1. Do NOT wear shorts- apparently small objects of pain like to shoot back in the direction of your legs at g-force.
2. Do NOT wear sneakers you care about- your favorite gym sneakers do not look cool with a bright green stain, mixed with the aroma of the gas you spilled all over them while trying to fill the mower’s gas tank.
3. Do NOT I repeat do NOT stop to wave furiously at your child that is jumping on the trampoline- the mower does not care how cute you think you are being and will take your simple ass for a ride.
4. Do NOT ignore your husband while he is giving you much needed directions- for some reason the mower stops every time you let go of the handle.

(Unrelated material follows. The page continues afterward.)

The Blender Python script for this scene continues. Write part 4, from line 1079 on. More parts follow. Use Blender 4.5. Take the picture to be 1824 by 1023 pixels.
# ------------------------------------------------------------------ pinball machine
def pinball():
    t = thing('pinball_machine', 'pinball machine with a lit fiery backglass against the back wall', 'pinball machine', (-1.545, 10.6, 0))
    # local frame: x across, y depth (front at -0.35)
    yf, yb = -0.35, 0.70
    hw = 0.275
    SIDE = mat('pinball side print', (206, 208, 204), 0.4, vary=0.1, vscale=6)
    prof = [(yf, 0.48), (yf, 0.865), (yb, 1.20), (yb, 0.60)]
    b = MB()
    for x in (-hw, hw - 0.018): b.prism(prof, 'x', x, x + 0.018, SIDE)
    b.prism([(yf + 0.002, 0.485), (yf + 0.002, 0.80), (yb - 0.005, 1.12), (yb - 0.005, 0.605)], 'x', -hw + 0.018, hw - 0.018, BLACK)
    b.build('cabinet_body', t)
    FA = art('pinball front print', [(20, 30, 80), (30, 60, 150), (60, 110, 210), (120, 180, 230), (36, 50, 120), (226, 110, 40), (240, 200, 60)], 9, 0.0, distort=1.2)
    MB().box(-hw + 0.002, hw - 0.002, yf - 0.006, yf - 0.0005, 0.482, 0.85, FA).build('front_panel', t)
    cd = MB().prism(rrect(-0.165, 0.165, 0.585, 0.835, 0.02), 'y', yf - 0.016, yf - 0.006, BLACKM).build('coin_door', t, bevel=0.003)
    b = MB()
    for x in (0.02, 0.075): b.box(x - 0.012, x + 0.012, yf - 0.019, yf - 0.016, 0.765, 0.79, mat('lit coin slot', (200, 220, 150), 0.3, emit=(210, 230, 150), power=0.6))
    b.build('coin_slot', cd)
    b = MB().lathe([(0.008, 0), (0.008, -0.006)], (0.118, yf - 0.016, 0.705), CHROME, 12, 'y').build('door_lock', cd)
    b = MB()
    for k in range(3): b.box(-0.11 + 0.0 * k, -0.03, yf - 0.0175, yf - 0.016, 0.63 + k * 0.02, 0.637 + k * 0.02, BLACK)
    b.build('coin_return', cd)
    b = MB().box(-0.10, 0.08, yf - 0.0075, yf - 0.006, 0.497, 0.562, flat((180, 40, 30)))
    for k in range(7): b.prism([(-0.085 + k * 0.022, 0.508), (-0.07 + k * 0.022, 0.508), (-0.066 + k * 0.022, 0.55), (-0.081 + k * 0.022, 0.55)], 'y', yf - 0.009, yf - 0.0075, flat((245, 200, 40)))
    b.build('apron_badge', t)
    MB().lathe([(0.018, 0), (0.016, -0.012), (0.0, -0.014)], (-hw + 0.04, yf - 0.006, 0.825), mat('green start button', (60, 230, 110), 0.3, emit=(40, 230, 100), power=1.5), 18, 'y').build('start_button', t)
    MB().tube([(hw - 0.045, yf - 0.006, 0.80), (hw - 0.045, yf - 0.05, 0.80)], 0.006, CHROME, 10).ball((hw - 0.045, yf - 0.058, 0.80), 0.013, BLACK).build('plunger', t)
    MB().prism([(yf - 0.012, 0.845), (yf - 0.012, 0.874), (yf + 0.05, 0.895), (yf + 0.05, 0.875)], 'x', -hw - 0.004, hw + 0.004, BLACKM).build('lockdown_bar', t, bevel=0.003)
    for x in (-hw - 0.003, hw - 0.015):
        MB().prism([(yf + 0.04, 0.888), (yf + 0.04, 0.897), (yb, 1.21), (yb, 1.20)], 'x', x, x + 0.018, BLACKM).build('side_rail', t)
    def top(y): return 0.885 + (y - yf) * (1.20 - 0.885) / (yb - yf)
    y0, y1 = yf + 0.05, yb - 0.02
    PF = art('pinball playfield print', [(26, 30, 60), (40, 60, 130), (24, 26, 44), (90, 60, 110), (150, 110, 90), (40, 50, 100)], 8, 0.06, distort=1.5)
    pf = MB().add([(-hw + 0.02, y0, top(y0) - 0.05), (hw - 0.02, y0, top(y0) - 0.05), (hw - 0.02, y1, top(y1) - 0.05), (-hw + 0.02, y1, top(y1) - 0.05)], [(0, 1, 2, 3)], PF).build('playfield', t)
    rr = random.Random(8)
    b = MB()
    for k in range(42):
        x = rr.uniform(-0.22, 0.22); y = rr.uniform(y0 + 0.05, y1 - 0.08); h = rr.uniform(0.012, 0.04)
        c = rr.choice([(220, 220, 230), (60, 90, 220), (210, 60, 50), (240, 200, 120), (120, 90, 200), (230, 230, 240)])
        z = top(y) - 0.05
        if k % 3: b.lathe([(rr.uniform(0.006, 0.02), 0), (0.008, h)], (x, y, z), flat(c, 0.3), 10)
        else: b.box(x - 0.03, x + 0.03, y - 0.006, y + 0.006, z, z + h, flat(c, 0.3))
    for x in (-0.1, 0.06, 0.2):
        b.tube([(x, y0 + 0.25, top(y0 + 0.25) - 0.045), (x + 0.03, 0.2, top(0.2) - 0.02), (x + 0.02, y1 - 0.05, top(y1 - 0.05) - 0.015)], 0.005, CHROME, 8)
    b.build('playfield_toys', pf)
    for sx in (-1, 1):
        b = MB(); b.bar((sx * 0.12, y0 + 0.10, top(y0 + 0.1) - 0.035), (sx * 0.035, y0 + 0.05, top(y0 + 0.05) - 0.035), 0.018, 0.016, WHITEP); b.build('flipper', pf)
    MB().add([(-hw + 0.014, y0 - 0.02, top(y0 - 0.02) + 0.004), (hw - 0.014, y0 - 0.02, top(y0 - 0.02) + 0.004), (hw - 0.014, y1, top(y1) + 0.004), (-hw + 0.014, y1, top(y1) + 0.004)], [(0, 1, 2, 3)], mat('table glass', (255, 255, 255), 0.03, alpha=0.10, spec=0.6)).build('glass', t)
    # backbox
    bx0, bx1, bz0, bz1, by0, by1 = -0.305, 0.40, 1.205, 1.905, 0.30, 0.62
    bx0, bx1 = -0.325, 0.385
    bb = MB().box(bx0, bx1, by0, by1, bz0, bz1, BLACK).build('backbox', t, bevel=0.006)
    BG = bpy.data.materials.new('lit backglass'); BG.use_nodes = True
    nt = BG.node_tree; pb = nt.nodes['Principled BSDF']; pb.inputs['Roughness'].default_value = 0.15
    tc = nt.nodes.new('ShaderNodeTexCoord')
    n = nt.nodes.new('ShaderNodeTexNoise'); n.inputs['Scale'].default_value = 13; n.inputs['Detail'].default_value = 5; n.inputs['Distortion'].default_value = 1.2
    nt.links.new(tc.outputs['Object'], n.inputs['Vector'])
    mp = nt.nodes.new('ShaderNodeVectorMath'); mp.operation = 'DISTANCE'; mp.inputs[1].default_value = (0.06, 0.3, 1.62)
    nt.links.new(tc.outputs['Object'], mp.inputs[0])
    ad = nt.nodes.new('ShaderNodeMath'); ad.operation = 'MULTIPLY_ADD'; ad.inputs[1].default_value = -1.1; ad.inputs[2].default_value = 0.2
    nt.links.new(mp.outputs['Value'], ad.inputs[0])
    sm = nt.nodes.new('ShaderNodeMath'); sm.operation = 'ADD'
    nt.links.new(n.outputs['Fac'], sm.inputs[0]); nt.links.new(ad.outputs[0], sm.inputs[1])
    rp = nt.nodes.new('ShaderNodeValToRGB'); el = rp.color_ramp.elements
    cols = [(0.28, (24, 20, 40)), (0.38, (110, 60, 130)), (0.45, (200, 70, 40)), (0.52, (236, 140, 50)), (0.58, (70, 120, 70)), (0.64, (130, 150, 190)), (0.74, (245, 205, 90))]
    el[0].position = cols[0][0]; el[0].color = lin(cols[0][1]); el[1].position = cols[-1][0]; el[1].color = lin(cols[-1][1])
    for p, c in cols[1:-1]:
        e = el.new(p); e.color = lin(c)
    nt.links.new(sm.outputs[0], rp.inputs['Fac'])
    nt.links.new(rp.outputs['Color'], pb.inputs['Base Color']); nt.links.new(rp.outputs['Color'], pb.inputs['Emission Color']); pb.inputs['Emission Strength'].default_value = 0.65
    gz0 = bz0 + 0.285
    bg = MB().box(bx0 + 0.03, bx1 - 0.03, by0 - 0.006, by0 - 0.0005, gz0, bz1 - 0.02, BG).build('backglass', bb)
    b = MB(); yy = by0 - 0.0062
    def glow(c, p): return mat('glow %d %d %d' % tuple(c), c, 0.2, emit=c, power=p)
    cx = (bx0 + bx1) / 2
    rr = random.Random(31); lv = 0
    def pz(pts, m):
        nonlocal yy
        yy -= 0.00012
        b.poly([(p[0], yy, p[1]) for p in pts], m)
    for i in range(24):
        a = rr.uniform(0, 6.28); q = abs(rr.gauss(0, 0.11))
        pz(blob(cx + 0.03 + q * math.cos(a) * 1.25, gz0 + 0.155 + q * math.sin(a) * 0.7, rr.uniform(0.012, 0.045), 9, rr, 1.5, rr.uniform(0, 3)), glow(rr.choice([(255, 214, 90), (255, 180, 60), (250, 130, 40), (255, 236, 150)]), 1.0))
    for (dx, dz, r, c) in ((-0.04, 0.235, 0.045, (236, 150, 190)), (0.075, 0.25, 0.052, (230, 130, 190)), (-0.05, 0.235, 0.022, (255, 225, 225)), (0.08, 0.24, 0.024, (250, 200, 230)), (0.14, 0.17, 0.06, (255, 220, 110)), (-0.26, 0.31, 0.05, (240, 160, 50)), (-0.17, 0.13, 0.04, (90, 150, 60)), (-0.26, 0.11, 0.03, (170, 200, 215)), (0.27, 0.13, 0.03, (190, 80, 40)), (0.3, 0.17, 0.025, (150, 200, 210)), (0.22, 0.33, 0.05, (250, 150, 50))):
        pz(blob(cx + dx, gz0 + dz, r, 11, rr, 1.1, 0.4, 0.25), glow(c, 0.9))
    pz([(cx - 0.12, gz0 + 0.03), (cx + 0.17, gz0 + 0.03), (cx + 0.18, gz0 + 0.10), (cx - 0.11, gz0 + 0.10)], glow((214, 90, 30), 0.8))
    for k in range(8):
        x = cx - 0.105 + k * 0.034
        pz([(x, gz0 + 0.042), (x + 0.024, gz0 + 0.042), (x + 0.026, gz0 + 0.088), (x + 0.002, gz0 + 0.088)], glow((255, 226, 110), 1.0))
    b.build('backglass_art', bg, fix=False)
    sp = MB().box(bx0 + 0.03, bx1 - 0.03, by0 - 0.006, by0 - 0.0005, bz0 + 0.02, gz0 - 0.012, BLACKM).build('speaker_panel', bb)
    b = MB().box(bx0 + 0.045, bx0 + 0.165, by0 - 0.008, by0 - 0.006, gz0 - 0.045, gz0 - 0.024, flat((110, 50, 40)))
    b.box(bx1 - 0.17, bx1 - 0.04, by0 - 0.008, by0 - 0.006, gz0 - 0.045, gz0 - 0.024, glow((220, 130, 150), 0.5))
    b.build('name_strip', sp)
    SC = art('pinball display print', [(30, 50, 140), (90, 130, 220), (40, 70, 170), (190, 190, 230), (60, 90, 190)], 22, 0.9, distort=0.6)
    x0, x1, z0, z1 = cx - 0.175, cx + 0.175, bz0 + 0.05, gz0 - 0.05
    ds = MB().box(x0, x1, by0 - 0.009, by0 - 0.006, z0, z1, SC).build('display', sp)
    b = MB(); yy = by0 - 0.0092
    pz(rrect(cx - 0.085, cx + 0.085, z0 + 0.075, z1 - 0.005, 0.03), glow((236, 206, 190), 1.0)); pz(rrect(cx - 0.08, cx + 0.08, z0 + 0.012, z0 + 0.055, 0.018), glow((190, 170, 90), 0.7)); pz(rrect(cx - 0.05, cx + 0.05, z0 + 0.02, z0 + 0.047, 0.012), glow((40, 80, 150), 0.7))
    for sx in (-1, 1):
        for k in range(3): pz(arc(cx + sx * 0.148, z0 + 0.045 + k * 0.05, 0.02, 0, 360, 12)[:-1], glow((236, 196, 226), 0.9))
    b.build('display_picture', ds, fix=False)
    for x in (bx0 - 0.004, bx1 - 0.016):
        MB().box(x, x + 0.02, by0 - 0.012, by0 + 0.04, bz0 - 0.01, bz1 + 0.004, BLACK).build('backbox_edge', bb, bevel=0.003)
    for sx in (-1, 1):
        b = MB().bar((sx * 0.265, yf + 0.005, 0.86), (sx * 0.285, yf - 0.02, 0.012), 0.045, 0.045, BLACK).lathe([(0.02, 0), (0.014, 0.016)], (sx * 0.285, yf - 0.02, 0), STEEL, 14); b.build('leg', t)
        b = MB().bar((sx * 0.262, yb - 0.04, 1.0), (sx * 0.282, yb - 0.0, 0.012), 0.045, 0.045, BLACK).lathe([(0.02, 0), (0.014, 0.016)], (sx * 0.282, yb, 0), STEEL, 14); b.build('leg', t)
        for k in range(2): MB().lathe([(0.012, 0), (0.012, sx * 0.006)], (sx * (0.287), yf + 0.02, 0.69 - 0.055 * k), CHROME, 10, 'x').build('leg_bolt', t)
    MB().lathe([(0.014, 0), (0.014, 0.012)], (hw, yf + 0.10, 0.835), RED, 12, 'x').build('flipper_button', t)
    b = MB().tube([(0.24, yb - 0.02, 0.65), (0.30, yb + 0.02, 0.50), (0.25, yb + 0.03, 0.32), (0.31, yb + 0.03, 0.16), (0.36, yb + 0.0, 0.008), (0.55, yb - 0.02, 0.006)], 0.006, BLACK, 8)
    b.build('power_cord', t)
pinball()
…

5. Do NOT ignore upper body exercises at the gym- if you do not have the strength of the incredible hulk, you will not be able to pull that stupid rope over and over again till it starts back up…each time you let go of that damn handle.
6. Do NOT move that lever up to the highest number thinking it will make it work better- again without much needed upper body strength you will be dragged at mock speed into a tree that is of course in your way.

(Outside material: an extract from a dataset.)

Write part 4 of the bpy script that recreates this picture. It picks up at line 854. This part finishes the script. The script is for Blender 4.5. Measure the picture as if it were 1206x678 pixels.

7. Do NOT think the mower can shred and chop like your favorite kitchen appliance or garbage disposal- running over large sticks will NOT be shredded into non harming lawn darts…you will kill someone or ruin the stupid lawn mower blade.

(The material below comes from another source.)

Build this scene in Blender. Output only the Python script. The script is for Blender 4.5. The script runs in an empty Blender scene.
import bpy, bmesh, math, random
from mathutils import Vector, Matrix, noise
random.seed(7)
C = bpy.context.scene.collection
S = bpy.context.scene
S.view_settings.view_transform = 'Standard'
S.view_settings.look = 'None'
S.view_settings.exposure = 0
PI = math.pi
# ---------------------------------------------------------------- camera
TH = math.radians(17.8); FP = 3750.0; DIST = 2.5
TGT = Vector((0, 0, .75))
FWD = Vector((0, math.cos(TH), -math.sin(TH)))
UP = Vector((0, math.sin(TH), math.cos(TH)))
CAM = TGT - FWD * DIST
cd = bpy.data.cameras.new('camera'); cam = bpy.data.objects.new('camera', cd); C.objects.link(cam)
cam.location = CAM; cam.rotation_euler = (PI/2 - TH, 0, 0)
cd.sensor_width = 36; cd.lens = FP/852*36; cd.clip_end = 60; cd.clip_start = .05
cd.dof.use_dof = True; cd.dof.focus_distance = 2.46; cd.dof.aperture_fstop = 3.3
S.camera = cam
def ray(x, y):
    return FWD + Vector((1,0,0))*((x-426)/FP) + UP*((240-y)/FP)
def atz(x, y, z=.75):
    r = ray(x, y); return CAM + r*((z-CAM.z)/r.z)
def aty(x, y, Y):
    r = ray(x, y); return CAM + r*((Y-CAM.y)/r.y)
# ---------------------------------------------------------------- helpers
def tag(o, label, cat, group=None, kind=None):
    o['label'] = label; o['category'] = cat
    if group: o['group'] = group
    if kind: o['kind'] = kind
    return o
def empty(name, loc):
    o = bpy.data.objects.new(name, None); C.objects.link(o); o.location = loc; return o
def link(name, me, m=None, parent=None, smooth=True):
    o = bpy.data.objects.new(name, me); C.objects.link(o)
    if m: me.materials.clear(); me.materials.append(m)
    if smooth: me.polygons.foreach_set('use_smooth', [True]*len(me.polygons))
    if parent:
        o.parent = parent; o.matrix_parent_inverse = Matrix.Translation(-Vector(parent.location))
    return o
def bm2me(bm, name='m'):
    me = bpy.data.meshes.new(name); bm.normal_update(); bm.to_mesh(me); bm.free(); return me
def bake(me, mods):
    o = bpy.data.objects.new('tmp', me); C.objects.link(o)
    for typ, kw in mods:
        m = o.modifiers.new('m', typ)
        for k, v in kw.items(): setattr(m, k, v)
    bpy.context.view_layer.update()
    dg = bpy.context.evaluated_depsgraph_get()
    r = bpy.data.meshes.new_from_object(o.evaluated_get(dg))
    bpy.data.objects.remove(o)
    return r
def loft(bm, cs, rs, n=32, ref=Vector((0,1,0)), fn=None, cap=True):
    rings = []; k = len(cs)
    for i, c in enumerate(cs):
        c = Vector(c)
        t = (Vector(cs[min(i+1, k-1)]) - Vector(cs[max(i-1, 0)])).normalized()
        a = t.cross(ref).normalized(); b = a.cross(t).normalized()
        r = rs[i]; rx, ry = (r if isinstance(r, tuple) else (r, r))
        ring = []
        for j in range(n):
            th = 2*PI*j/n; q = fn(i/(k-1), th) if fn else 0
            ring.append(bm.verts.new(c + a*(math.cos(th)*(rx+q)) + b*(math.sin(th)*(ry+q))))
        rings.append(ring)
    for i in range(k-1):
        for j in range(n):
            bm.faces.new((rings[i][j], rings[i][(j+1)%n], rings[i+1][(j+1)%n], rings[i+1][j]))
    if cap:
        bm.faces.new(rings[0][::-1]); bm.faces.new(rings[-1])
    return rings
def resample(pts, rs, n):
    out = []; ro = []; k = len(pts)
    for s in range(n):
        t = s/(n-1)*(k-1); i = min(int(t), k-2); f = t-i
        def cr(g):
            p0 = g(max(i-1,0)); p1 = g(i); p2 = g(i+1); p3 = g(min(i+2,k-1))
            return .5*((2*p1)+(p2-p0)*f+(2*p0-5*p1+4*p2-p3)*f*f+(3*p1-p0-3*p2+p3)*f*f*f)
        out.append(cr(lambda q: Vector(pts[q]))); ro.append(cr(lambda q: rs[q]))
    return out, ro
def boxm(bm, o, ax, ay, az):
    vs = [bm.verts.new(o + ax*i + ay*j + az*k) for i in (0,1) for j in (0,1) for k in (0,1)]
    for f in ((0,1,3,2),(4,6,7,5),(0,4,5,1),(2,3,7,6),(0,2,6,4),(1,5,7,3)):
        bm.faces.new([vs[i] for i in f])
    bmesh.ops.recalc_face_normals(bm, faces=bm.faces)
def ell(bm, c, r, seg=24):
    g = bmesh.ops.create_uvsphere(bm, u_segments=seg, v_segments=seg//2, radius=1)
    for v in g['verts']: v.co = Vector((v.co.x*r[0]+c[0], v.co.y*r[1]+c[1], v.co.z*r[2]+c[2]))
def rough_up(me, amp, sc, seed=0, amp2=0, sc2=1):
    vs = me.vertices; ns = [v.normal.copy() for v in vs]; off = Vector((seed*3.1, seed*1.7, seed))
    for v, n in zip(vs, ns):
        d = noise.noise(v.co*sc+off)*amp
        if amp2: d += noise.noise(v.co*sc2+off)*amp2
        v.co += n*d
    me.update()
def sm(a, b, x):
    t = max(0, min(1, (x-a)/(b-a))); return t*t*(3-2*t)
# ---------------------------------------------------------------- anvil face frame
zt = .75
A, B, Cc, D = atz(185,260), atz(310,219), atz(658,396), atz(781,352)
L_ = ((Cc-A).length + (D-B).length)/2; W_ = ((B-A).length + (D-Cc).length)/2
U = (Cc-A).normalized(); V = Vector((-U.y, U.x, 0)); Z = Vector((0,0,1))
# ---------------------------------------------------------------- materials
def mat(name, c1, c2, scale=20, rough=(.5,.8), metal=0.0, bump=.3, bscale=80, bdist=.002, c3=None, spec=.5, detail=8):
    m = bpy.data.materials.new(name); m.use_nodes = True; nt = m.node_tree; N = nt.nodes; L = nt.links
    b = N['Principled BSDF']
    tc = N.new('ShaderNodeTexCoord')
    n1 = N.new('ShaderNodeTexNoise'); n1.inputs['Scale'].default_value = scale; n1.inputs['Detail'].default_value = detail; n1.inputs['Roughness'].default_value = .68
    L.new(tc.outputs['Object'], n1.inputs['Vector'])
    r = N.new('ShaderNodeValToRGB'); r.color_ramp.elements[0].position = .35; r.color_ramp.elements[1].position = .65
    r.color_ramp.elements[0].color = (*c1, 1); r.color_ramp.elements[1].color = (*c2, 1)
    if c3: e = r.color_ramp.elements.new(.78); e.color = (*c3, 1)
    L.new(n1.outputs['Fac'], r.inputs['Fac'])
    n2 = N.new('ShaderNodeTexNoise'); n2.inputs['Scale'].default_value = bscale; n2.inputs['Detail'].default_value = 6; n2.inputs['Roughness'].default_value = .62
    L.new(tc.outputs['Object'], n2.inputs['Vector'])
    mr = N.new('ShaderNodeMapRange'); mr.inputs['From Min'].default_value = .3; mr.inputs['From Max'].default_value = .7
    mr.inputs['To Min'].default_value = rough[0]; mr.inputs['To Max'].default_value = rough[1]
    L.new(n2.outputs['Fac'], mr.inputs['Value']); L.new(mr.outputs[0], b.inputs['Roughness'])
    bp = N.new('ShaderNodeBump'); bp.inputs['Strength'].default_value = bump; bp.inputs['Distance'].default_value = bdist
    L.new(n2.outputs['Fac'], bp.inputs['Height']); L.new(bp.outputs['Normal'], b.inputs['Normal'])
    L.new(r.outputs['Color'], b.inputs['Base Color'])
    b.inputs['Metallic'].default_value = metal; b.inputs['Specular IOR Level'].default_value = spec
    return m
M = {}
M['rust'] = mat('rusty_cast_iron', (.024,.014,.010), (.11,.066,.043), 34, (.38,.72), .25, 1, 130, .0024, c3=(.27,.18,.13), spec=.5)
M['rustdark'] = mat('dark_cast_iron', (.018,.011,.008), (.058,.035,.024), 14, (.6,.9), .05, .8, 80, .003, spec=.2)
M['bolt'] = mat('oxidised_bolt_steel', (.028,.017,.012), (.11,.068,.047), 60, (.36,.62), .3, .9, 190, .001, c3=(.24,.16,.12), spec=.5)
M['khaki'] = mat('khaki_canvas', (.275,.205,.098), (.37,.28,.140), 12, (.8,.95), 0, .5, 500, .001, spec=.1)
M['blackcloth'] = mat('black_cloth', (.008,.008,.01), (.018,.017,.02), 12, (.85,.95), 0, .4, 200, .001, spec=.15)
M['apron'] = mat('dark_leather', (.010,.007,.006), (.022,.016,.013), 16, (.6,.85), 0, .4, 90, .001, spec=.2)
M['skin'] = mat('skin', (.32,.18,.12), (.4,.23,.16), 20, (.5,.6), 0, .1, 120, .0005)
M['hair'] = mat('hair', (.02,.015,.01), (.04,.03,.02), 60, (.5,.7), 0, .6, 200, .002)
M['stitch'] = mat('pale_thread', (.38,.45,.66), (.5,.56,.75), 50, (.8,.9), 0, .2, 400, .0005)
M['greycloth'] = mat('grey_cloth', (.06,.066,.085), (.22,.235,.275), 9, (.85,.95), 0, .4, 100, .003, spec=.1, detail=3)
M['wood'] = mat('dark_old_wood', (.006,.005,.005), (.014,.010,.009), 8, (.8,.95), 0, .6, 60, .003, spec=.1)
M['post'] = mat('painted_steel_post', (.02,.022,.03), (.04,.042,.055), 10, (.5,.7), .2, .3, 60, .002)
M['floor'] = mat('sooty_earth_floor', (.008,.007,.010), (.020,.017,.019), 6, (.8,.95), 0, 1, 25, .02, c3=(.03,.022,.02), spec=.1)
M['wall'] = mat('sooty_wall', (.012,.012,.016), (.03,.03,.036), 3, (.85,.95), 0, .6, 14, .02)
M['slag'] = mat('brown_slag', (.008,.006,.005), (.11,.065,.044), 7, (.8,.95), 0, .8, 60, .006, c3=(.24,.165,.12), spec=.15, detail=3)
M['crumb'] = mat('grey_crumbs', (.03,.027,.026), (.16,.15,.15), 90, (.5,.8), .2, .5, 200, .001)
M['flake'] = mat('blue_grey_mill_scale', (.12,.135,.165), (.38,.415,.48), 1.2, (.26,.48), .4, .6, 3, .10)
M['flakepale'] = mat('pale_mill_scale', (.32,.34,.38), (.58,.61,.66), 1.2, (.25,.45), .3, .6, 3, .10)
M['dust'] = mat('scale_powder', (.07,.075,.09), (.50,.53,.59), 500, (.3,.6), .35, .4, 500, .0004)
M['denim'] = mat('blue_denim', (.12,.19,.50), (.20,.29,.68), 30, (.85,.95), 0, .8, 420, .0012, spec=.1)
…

8. Do NOT look at a rock and run it over anyway- the mower blade will not simply or lightly throw it aside. It will however kick it back at the speed of light and lodge it into your epidermis.
9. Do NOT keep a firm grip on the handle when you trip- even though its hard to start that damn mower all over again, it’s even harder to remove the grass stains on your knees that go through all 7 layers of your skin.
10. Do NOT think you can do everything just as good as a man- apparently men can do some things better and we should just force them…..I mean let them do it themselves. It will save us our cute gym sneakers, a lot of bruises, cuts and calluses, along with the dirty looks of your neighbors….because apparently they have never heard a swear word or two.
for a much needed point and to keep me from mowing again please click here http://humor-blogs.com/
11 comments:
The mower stops when you let go of the handle as a safety device. :D
Also, do not allow brand new mower to fall off the curb, as that will do a number on the blades as well. Shhh, don't tell my husband.
Dave ! I found Kathy ! She's at April's ...
This is why I simply refuse to learn how to run the mower...REFUSE.....And ours is a ride on!!!!Men need to handle the outside chores cause they usually are of no help with the indoor ones.
Ha! I have never mowed our lawn ever. If the hubs ever asks me to learn, I'll just point him over here. :o)
I had a mower issue once... It was a terrible,no good rotton day!
OH, praytell my darling sister and your ignorance of mowing the lawn, for we too as men, have shared in all of the fun and wonderful points you listed. We just don't want to admit it. Actually we pretty much F$%* everything up the first like 20 times we do them, then we sit and act like we are professionals and those little girls can't do this men stuff. Well I am glad you had fun mowing the lawn, just wondering, did Chris vacuum the house too?
XOXOXO
Darling Brother.
Clearly, this demonstrates that lawn mowers, like corsets, were invented by men.
Otherwise, they would operate by joystick from the front porch while sipping mint julips and reading People magazine.
(p.s. I clicked on your humor blogs link...gotta share the humor blog love!) :)
- Margaret from Nanny Goats In Panties
See, this is exactly why I don't let my wife anywhere near my mower. Nowhere near my mower. Uh uh.
That said, I love mowing in shorts and sandals, because it toughens my legs and feet for ... uh, I don't know why I do that.
Always, always, mow the lawn in your Darth Vader costume. It's got built in shin guards, a safety helmet, and the cape just looks cool.